وَلَوْ اسْتَمْنَى بِيَدِهِ فَقَدْ فَعَلَ مُحَرَّمًا ، وَلَا يَفْسُدُ صَوْمُهُ بِهِ إلَّا أَنْ يُنْزِلَ ، فَإِنْ أَنْزَلَ فَسَدَ صَوْمُهُ ؛ لِأَنَّهُ فِي مَعْنَى الْقُبْلَةِ فِي إثَارَةِ الشَّهْوَةِ

“Jika seseorang mengeluarkan mani secara sengaja dengan tangannya, maka ia telah melakukan suatu yang haram. Puasanya tidaklah batal kecuali jika mani itu keluar. Jika mani keluar, maka batallah puasanya. Karena perbuatan ini termasuk dalam makna qublah yang timbul dari syahwat.”

Dalam kitab al-Fiqh al-Manhaji karya Musthofa Khan dan Musthafa al-Bugha disebutkan bahwa onani saat puasa dapat membatalkan puasa jika disengaja.

الاستمناء: وهو استخراج المني بمباشرة تقبيل ونحوه، أو بواسطة اليد، فإن تعمد ذلك الصائم أفطر. أما إن غلب على أمره فلا يفطر.

“Istimna’ (onani) adalah berusaha mengeluarkan mani secara langsung atau dengan tangan. Jika dilakukan secara sengaja oleh orang yang berpuasa, maka membatalkan puasa.
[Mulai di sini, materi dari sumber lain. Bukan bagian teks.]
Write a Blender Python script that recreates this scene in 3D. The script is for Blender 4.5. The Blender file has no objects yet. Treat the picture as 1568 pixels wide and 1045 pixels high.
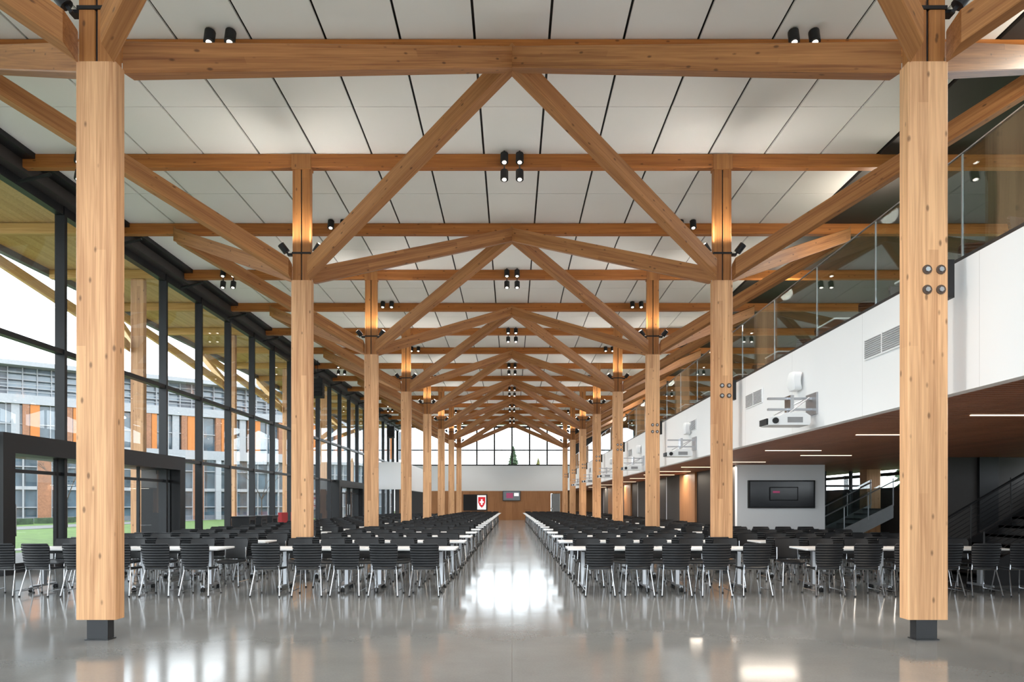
import bpy, math, random
from mathutils import Vector, Matrix
random.seed(7)
S=bpy.context.scene
COL=S.collection
L=7.315; XC=4.572; Y0=1.037*L; ZA=6.46; ZN=8.83
CW=.44; CT=.18
MATS={}
# ---------------------------------------------------------------- materials
def newmat(n):
    m=bpy.data.materials.new(n); m.use_nodes=True
    nt=m.node_tree; b=nt.nodes['Principled BSDF']; MATS[n]=m
    return m,nt,b
def plain(n,c,rough=.5,metal=0,emit=None,es=0,spec=.5,var=.06,scale=6):
    m,nt,b=newmat(n)
    b.inputs['Roughness'].default_value=rough; b.inputs['Metallic'].default_value=metal
    b.inputs['Specular IOR Level'].default_value=spec
    tc=nt.nodes.new('ShaderNodeTexCoord'); no=nt.nodes.new('ShaderNodeTexNoise')
    no.inputs['Scale'].default_value=scale; no.inputs['Detail'].default_value=4
    nt.links.new(tc.outputs['Object'],no.inputs['Vector'])
    cr=nt.nodes.new('ShaderNodeValToRGB')
    cr.color_ramp.elements[0].position=.3; cr.color_ramp.elements[1].position=.7
    cr.color_ramp.elements[0].color=tuple(x*(1-var) for x in c)+(1,)
    cr.color_ramp.elements[1].color=tuple(min(1,x*(1+var)) for x in c)+(1,)
    nt.links.new(no.outputs['Fac'],cr.inputs[0]); nt.links.new(cr.outputs[0],b.inputs['Base Color'])
    if emit:
        b.inputs['Emission Color'].default_value=emit+(1,); b.inputs['Emission Strength'].default_value=es
    return m
def N(nt,t,**k):
    n=nt.nodes.new(t)
    for a,v in k.items(): setattr(n,a,v)
    return n
def mth(nt,op,a,b=None):
    n=nt.nodes.new('ShaderNodeMath'); n.operation=op
    for i,v in enumerate((a,b)):
        if v is None: continue
        if isinstance(v,(int,float)): n.inputs[i].default_value=v
        else: nt.links.new(v,n.inputs[i])
    return n.outputs[0]
def wood(n,dark,light,axis='X',rough=.5,lamw=.09,knots=True,lamc=.2):
    m,nt,b=newmat(n)
    tc=N(nt,'ShaderNodeTexCoord'); oi=N(nt,'ShaderNodeObjectInfo')
    off=N(nt,'ShaderNodeVectorMath',operation='ADD')
    comb=N(nt,'ShaderNodeCombineXYZ')
    r=mth(nt,'MULTIPLY',oi.outputs['Random'],37.0)
    nt.links.new(r,comb.inputs[2]); nt.links.new(mth(nt,'MULTIPLY',r,1.7),comb.inputs[0])
    nt.links.new(tc.outputs['Object'],off.inputs[0]); nt.links.new(comb.outputs[0],off.inputs[1])
    mp=N(nt,'ShaderNodeMapping'); mp.inputs['Scale'].default_value=(14,14,.5)
    nt.links.new(off.outputs[0],mp.inputs[0])
    no=N(nt,'ShaderNodeTexNoise'); no.inputs['Scale'].default_value=1.6; no.inputs['Detail'].default_value=6; no.inputs['Distortion'].default_value=.8
    nt.links.new(mp.outputs[0],no.inputs['Vector'])
    mp2=N(nt,'ShaderNodeMapping'); mp2.inputs['Scale'].default_value=(80,80,1.2)
    nt.links.new(off.outputs[0],mp2.inputs[0])
    no2=N(nt,'ShaderNodeTexNoise'); no2.inputs['Scale'].default_value=1.; no2.inputs['Detail'].default_value=2
    nt.links.new(mp2.outputs[0],no2.inputs['Vector'])
    sp=N(nt,'ShaderNodeSeparateXYZ'); nt.links.new(tc.outputs['Object'],sp.inputs[0])
    lam=mth(nt,'FLOOR',mth(nt,'DIVIDE',sp.outputs[axis],lamw))
    seg=mth(nt,'FLOOR',mth(nt,'ADD',mth(nt,'DIVIDE',sp.outputs['Z'],4.3),mth(nt,'MULTIPLY',lam,.377)))
    wc=N(nt,'ShaderNodeCombineXYZ'); nt.links.new(lam,wc.inputs[0]); nt.links.new(seg,wc.inputs[1]); nt.links.new(r,wc.inputs[2])
    wn=N(nt,'ShaderNodeTexWhiteNoise',noise_dimensions='3D'); nt.links.new(wc.outputs[0],wn.inputs['Vector'])
    f=mth(nt,'ADD',mth(nt,'MULTIPLY',no.outputs['Fac'],.65),mth(nt,'ADD',mth(nt,'MULTIPLY',no2.outputs['Fac'],.42),mth(nt,'MULTIPLY',wn.outputs['Value'],lamc)))
    cr=N(nt,'ShaderNodeValToRGB')
    cr.color_ramp.elements[0].position=.40; cr.color_ramp.elements[0].color=dark+(1,)
    cr.color_ramp.elements[1].position=.84; cr.color_ramp.elements[1].color=light+(1,)
    nt.links.new(f,cr.inputs[0])
    col=cr.outputs[0]
    if knots:
        mk=N(nt,'ShaderNodeMapping'); mk.inputs['Scale'].default_value=(7,7,3.2)
        nt.links.new(off.outputs[0],mk.inputs[0])
        vo=N(nt,'ShaderNodeTexVoronoi'); vo.inputs['Scale'].default_value=1.
        nt.links.new(mk.outputs[0],vo.inputs['Vector'])
        kr=N(nt,'ShaderNodeValToRGB'); kr.color_ramp.elements[0].position=.07; kr.color_ramp.elements[1].position=.15
        kr.color_ramp.elements[0].color=(1,1,1,1); kr.color_ramp.elements[1].color=(0,0,0,1)
        nt.links.new(vo.outputs['Distance'],kr.inputs[0])
        mx=N(nt,'ShaderNodeMix',data_type='RGBA'); nt.links.new(mth(nt,'MULTIPLY',kr.outputs[0],.75),mx.inputs[0])
        nt.links.new(col,mx.inputs[6]); mx.inputs[7].default_value=tuple(x*.28 for x in dark)+(1,)
        col=mx.outputs[2]
    nt.links.new(col,b.inputs['Base Color']); b.inputs['Roughness'].default_value=rough
    b.inputs['Specular IOR Level'].default_value=.3
    return m
wood('wood_column',(.36,.155,.062),(.76,.42,.205),'X',.5,.11,lamc=.26)
wood('wood_post',(.23,.078,.019),(.45,.18,.048),'X',.5,.13)
wood('wood_strut',(.20,.068,.019),(.46,.195,.062),'Y',.5,.085)
wood('wood_purlin',(.24,.070,.012),(.48,.165,.034),'Y',.5,.09)
wood('wood_soffit',(.46,.24,.065),(.74,.46,.18),'X',.6,.12,False)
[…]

Adapun jika tidak disengaja, maka tidak membatalkan puasa.”

Dalam I’anatut Thalibin, Syekh Abu Bakar Syatha juga menjelaskan bahwa melakukan onani saat puasa itu termasuk hal yang membatalkan puasa sebagaimana keterengan berikut.

ويفطر باستمناء، وهو استخراج المني بغير جماع – حراما كان كإخراجه بيده، أو مباحا كإخراجه بيد حليلته أو بلمس لما ينقض لمسه بلا حائل

“Puasa itu batal sebab melakukan onani, yaitu berusaha mengeluarkan mani tanpa melalui jimak atau hubungan intim, baik onani yang haram, seperti mengeluarkan mani dengan cara menggerakkan kemaluan dengan tangannya sendiri, atau onani yang mubah, seperti meminta tolong istri melakukan onani dengan tangannya, atau menyentuh kulit seseorang yang membatalkan wudu bila persentuhannya tanpa penghalang.”

Dalam Nihayatuz Zain karya Syaikh Nawawi:

 (واستمناء) أى طلب خروج المني وهو مبطل للصوم مطلقا سواء كان بيده أو بيد حليلته أو غيرهما بحائل أولا بشهوة أولا

Namun jika tidak ada niat mengeluarkan air mani, tetapi keluar karena adanya persentuhan atau ‘kontak langsung antara kulit sebagai indera perasa dengan suatu barang. Semisal mencium, menggenggam tangan atau alat kelamin menempel pada sesuatu hingga keluar air mani, maka hal itu membatalkan puasa.

2. Pendapat Minoritas Ulama

Menurut pendapat ulama minoritas, onani tidak membatalkan puasa.

Sebagaimana pendapat Albani (ulama Wahabi, panutan Yazid Jawas) mengatakan:

Tidak ada dalil yang menunjukkan, bahwa hal tersebut dapat membatalkan puasa. Adapun menyamakannya dengan menggauli isteri adalah pendapat yang kurang jelas. Oleh sebab itulah ash-Shan’ani mengatakan: ‘Yang nampak jelas adalah tidak mengqadha’nya dan tidak ada kafarah (denda) baginya, kecuali karena jimaa’. Adapun menyamakan dengan hukum menggauli isteri adalah pendapat yang jauh dari kebenaran. Asy-Syaukani cenderung kepada pendapat ini. Ini merupakan pendapat Ibnu Hazm. Lihat ‘al-Muhalla’ (VI/175-177).

Di antara bukti, bahwa menganalogikan istimna’ dengan jimaa’ adalah analogi yang bermuatan beda, sebagian orang berpendapat begini, dalam masalah batalnya puasa mereka berpendapat tidak sama dengan masalah kafarat. Mereka mengatakan: Karena jima’ adalah lebih berat, dan hukum asal menetapkan tidak ada  kafarat. Lihat al-Muhadzdzab dan Syarahnya oleh an-Nawawi (VI/328)

Demikian pula kami mengatakan, bahwa hukum asal menetapkan tidak batal puasanya, dan jima lebih berat daripada istimna’, dan makna istimna’ tidak bisa dianalogikan dengan jima’. Renungkanlah! [Tamaamu al-Minnah hal. 418-419]

Demikian Albani menyampaikan fatwanya.

Jika menurut Albani dan santrinya yang bernama Yazid Jawaz menyatakan bahwa onani tidak membatalkan puasa, bagaimana pendapat Anda?